## GIVEN MATERIAL

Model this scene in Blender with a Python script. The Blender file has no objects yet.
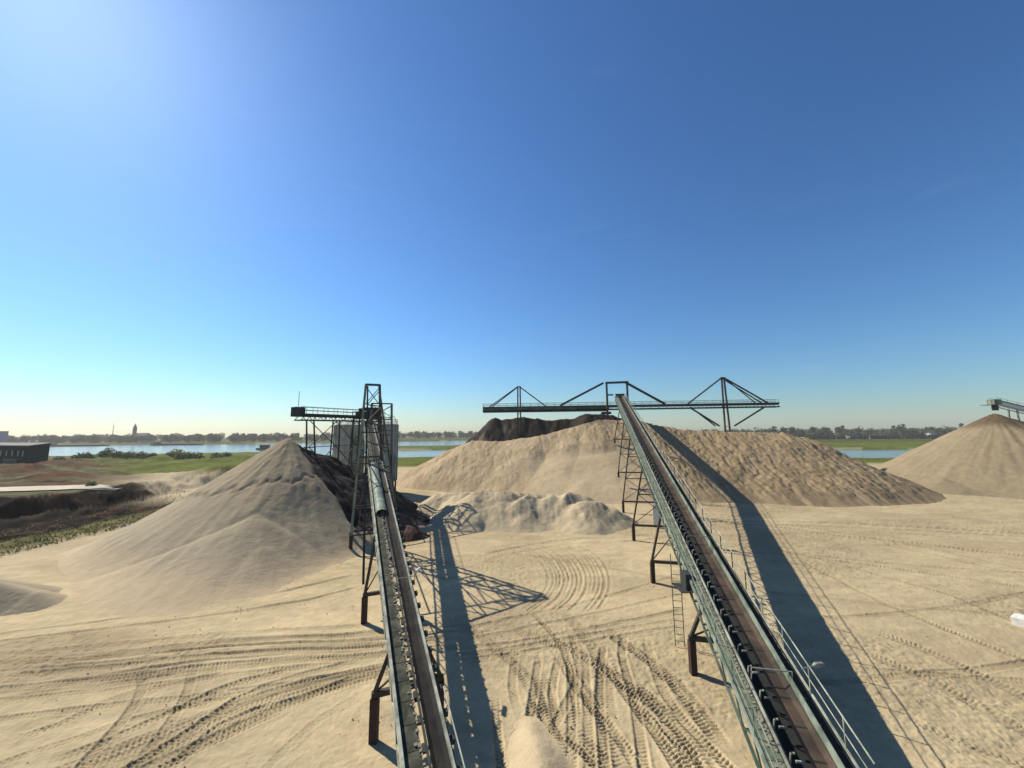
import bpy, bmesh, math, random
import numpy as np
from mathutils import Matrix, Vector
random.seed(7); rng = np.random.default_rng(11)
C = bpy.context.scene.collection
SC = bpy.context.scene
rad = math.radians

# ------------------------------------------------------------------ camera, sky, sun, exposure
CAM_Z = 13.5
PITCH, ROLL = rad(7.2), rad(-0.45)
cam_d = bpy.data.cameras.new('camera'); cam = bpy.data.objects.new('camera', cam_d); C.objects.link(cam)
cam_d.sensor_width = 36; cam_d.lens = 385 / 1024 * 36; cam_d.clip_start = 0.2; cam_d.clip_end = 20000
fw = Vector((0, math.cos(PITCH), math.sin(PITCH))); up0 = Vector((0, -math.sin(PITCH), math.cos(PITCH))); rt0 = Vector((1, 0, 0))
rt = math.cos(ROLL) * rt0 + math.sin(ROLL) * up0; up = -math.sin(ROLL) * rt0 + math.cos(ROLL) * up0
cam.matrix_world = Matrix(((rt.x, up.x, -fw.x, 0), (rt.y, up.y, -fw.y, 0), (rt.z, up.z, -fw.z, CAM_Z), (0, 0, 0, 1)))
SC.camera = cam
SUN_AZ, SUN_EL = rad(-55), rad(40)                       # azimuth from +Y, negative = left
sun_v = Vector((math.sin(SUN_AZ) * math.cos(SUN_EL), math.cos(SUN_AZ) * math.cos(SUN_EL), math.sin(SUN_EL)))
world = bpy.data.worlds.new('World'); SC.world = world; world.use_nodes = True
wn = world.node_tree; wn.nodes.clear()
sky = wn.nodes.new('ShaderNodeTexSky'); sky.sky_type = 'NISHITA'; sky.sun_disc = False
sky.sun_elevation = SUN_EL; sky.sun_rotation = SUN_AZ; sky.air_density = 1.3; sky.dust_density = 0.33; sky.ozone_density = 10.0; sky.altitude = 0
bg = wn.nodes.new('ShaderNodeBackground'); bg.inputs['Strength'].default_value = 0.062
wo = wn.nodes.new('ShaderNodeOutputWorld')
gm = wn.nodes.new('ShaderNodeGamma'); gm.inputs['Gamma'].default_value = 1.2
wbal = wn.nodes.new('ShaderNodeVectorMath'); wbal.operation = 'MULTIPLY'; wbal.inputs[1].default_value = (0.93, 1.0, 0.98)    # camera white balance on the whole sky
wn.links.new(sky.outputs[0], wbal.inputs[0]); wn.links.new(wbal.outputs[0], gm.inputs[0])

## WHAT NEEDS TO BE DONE
From the listing, extract all text exactly as given and drop any picture.

## COMPLETED TASK
Model this scene in Blender with a Python script. The Blender file has no objects yet.
import bpy, bmesh, math, random
import numpy as np
from mathutils import Matrix, Vector
random.seed(7); rng = np.random.default_rng(11)
C = bpy.context.scene.collection
SC = bpy.context.scene
rad = math.radians

# ------------------------------------------------------------------ camera, sky, sun, exposure
CAM_Z = 13.5
PITCH, ROLL = rad(7.2), rad(-0.45)
cam_d = bpy.data.cameras.new('camera'); cam = bpy.data.objects.new('camera', cam_d); C.objects.link(cam)
cam_d.sensor_width = 36; cam_d.lens = 385 / 1024 * 36; cam_d.clip_start = 0.2; cam_d.clip_end = 20000
fw = Vector((0, math.cos(PITCH), math.sin(PITCH))); up0 = Vector((0, -math.sin(PITCH), math.cos(PITCH))); rt0 = Vector((1, 0, 0))
rt = math.cos(ROLL) * rt0 + math.sin(ROLL) * up0; up = -math.sin(ROLL) * rt0 + math.cos(ROLL) * up0
cam.matrix_world = Matrix(((rt.x, up.x, -fw.x, 0), (rt.y, up.y, -fw.y, 0), (rt.z, up.z, -fw.z, CAM_Z), (0, 0, 0, 1)))
SC.camera = cam
SUN_AZ, SUN_EL = rad(-55), rad(40)                       # azimuth from +Y, negative = left
sun_v = Vector((math.sin(SUN_AZ) * math.cos(SUN_EL), math.cos(SUN_AZ) * math.cos(SUN_EL), math.sin(SUN_EL)))
world = bpy.data.worlds.new('World'); SC.world = world; world.use_nodes = True
wn = world.node_tree; wn.nodes.clear()
sky = wn.nodes.new('ShaderNodeTexSky'); sky.sky_type = 'NISHITA'; sky.sun_disc = False
sky.sun_elevation = SUN_EL; sky.sun_rotation = SUN_AZ; sky.air_density = 1.3; sky.dust_density = 0.33; sky.ozone_density = 10.0; sky.altitude = 0
bg = wn.nodes.new('ShaderNodeBackground'); bg.inputs['Strength'].default_value = 0.062
wo = wn.nodes.new('ShaderNodeOutputWorld')
gm = wn.nodes.new('ShaderNodeGamma'); gm.inputs['Gamma'].default_value = 1.2
wbal = wn.nodes.new('ShaderNodeVectorMath'); wbal.operation = 'MULTIPLY'; wbal.inputs[1].default_value = (0.93, 1.0, 0.98)    # camera white balance on the whole sky
wn.links.new(sky.outputs[0], wbal.inputs[0]); wn.links.new(wbal.outputs[0], gm.inputs[0])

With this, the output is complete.